1.Reprimand people immediately when they do the wrong thing.

2.Tell the individual what he/she did wrong and be very specific.

3.Tell the individual how you feel about what they did wrong and in no uncertain terms.

4.Stop for a few seconds of uncomfortable silence to let them feel how you feel.

The second half of the reprimand:

1.Shake hands, or touch them in a way that lets them know you are honestly on their side.

2.Remind them how much you value them.

3.Reaffirm that you think well of them but not of their performance in this situation.

4.Realize that when the reprimand is over, it’s over.

Rules of reprimand:

NEVER reprimand a learner.

1.You only have 30 seconds to share your feelings.

2.You reprimand only when you know the person can do better.

3.When you leave your staff after a reprimand, you want them to be thinking about what they did wrong, not about the way you treated them.

4.When you end a reprimand with a praising, people think about their behavior, not your behavior.

5.If you’re reprimand is interrupted, stop what you are saying and make it clear to that person that it is not a discussion. “I am sharing my feelings about what you did wrong, and if you want to discuss it later, I will. But right now this is not a two-way discussion. I am telling you how I feel.”

6.Do not begin with praise, then reprimand, then praise again. (I.e. the “sandwich method.”) because the next time when you go to praise  a individual , he/she will not hear your praising because he/she will be wondering when the reprimand will start.

Remember…

1.Reprimand before praise. Not the other way round. Praising is reminding people they are valuable and worthwhile.

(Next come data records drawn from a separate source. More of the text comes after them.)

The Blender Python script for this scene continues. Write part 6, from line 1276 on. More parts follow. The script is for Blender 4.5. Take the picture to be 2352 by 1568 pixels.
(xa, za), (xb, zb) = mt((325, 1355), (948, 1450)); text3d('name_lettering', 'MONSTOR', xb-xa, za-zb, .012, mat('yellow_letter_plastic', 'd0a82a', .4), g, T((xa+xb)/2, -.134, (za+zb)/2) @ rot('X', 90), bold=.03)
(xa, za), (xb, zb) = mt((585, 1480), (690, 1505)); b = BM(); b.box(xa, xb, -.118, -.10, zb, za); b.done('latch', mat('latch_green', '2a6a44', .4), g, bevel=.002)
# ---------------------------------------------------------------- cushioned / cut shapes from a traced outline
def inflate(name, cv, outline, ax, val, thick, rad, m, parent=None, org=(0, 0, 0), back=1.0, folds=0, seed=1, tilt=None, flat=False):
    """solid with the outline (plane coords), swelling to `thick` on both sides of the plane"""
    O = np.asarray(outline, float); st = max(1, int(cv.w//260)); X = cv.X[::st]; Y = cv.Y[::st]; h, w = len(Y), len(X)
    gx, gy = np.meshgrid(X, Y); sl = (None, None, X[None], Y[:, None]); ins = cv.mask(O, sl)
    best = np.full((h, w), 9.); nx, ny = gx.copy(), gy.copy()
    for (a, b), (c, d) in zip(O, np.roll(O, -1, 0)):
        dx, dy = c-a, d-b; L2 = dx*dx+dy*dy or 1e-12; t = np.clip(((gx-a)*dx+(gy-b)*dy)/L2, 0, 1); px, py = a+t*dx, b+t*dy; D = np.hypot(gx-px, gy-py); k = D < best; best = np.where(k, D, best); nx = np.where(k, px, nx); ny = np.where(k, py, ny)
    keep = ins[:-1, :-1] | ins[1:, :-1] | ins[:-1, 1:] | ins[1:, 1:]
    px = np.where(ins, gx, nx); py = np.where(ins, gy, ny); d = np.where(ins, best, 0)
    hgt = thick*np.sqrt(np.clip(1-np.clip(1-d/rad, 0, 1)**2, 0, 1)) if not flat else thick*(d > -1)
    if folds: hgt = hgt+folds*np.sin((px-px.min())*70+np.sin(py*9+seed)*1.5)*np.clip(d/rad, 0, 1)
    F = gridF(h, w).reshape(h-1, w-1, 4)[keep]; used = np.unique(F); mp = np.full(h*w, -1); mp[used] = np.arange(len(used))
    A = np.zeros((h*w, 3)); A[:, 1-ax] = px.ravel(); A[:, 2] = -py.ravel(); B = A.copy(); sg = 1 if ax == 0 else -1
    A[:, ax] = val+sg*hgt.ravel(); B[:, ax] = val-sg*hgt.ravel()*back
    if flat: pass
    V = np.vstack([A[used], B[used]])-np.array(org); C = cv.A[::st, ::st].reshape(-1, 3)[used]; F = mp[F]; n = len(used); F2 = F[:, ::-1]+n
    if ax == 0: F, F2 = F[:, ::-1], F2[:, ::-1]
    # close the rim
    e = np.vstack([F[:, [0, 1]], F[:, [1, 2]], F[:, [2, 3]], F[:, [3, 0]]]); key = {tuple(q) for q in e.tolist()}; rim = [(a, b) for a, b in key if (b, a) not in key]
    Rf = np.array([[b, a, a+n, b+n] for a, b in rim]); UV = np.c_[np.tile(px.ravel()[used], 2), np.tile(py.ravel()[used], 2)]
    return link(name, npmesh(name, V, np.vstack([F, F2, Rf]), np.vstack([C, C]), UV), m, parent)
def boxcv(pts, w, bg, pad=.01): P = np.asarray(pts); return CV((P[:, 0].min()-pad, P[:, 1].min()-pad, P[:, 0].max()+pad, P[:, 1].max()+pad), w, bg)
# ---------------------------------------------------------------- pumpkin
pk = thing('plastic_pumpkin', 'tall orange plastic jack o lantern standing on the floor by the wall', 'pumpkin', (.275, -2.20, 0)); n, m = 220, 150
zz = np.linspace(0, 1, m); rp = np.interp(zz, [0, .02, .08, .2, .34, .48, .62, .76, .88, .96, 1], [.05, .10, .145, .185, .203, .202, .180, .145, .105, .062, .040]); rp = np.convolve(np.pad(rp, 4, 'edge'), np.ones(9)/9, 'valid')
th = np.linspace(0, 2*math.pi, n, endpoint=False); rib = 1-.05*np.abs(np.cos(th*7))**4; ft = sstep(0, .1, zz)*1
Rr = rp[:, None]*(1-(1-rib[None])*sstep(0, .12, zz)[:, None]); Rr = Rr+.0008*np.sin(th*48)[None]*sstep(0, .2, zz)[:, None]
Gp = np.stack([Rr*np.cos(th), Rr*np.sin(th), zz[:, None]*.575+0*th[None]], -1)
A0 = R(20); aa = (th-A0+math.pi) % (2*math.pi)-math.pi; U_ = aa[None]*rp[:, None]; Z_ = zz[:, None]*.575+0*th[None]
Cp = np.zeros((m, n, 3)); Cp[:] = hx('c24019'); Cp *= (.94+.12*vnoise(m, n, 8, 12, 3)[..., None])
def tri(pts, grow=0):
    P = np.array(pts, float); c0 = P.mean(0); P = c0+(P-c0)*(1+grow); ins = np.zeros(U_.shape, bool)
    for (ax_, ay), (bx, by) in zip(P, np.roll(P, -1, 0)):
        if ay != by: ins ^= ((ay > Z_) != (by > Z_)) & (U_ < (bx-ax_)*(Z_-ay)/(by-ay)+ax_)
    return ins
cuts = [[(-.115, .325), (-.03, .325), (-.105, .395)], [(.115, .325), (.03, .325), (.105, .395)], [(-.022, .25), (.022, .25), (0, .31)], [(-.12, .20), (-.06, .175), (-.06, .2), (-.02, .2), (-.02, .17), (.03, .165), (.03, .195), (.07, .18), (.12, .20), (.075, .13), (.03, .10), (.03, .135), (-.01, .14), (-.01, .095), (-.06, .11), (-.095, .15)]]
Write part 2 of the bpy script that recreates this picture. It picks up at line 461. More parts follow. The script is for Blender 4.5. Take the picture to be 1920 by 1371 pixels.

2.Touching is important if you know the person well and are clearly interested in helping the person to succeed in his or her work. But not if you or the other person has doubts about that.

3.Touch is a very powerful message.

4.Touch is very honest. People know immediately when you touch them whether you care about them, or whether you are just trying to find a new way to manipulate them.

5.Manipulation is getting people to do something they are either not aware of or don’t agree to. That is why it is so important to let each person know right from the start what you are doing and why.

6.When you touch. Don’t take. Touch people you manage only when you are giving them someone–reassurance, support, encouragement, or whatever.

The reason so much emphasis has been placed on reprimands is that if done incorrectly, it will shatter the relationship between you and your co-worker and disrupt the entire process of One Minute Management.

If used properly, this method will give the modern manager a high performing team that is motivated, not because of financial or other gains, but by you.